Co-ordinated rate cut fails to prevent another share slide, job ads fall: Economy roundup

Australia’s sharemarket has continued to tumble this morning, despite central banks across Europe, Britain and the US launching a concerted effort to cut official interest rates and unfreeze global credit markets.

Australia’s sharemarket has continued to tumble this morning, despite central banks across Europe, Britain and the US launching a concerted effort to cut official interest rates and unfreeze global credit markets.

The benchmark S&P/ASX200 index has fallen 1.7% this morning or 72.6 points to 4315.5 at 11:45am AEST.
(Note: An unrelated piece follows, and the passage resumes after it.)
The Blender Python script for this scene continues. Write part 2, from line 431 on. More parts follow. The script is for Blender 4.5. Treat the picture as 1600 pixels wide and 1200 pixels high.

The big drag on the market has been Commonwealth Bank, which announced a $2 billion capital raising that will help it pay for yesterday’s acquisition of BankWest from struggling British bank HBOS. The company’s shares slid a whopping 13% shortly after the raising was completed, but have since recovered to be around 8% down.

In more evidence of how nervous consumers are at the moment, CBA chief executive Ralph Norris also revealed the bank is experiencing the highest rate of deposit growth in its history, as households and businesses shift their investments into cash in the wake of financial market turmoil.

That news should thrill investors and the RBA, as it the more deposits Australia’s banks can attract, the less they will need to borrow from overseas.

The RBA won’t be so thrilled with this morning’s announcement from online job advertiser SEEK, which said the number of job ads on its site fell 2.2% in September, while the number of job applications rose by 1.9%. Not surprisingly, employers and employees are very nervous right now.

The Australian market got a better lead from Wall Street last night, after the US Federal Reserve, the European Central Bank, the Bank of England and the central banks of Canada and Sweden all cut their official interest rates by 0.5%, with China also dropping its one-year interest rate by 0.27%.

The emergency rate cuts are designed to encourage banks to lend to each other and stimulate lending to households and businesses. But it is also designed to show investors around the world that central banks are actively trying to prevent a global recession.

Most economists believe the move was long overdue, and it won’t be surprising to see the tactic repeated if conditions continue to worsen.